---------- SOURCE DATA

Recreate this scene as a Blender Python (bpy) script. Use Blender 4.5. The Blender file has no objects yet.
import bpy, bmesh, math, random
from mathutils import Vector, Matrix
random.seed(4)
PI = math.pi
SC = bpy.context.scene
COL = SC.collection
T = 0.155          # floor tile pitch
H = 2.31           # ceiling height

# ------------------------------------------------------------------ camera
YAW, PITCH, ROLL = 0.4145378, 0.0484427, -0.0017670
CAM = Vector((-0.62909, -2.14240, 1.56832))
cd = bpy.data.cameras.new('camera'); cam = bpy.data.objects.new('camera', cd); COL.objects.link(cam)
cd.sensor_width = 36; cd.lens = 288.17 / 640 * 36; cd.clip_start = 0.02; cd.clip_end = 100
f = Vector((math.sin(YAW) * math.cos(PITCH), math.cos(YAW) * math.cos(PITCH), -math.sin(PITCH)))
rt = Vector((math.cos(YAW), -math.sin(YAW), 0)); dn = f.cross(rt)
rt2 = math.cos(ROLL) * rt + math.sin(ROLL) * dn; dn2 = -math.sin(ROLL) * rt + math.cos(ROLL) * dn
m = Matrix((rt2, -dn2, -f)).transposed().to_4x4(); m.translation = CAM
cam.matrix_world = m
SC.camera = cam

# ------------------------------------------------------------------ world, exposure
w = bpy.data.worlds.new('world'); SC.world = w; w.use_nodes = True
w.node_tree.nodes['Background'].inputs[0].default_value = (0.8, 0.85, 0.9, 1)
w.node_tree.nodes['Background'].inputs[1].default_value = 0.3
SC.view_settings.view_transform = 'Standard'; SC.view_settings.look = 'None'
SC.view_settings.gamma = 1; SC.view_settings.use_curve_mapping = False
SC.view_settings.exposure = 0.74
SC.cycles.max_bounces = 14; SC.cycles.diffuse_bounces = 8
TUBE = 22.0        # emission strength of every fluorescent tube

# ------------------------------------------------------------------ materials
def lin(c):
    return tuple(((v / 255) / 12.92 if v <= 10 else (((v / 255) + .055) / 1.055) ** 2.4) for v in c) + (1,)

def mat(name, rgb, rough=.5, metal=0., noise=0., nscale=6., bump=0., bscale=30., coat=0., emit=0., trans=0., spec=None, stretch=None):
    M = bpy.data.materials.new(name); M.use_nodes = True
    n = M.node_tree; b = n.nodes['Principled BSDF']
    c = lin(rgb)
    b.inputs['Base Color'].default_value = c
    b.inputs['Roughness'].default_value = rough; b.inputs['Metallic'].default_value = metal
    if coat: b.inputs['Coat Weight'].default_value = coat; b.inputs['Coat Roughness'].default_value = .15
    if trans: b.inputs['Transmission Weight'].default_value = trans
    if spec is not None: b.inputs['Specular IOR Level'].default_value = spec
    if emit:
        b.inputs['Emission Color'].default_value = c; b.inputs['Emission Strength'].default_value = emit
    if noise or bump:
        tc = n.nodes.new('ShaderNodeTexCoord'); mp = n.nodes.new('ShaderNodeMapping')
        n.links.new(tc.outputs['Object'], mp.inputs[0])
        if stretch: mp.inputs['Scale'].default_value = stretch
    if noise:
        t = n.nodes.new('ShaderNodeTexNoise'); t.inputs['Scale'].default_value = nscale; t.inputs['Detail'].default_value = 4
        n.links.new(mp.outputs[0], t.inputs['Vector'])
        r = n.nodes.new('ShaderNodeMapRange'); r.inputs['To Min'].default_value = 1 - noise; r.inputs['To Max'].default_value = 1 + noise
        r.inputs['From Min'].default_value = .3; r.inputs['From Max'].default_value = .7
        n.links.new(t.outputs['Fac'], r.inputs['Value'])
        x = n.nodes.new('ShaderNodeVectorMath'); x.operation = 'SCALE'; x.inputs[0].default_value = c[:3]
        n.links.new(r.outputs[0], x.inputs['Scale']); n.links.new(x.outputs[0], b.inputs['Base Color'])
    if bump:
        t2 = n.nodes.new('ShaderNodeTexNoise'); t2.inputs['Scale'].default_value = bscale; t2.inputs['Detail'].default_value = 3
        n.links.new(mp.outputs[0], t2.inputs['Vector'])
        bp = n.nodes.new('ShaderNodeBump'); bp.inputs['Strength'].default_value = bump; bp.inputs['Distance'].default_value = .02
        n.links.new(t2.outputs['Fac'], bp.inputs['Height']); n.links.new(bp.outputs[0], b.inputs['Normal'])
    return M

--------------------

Without changing anything, quote the lines from the top of the data to the line that contains "# ceiling height", including that line.

Recreate this scene as a Blender Python (bpy) script. Use Blender 4.5. The Blender file has no objects yet.
import bpy, bmesh, math, random
from mathutils import Vector, Matrix
random.seed(4)
PI = math.pi
SC = bpy.context.scene
COL = SC.collection
T = 0.155          # floor tile pitch
H = 2.31           # ceiling height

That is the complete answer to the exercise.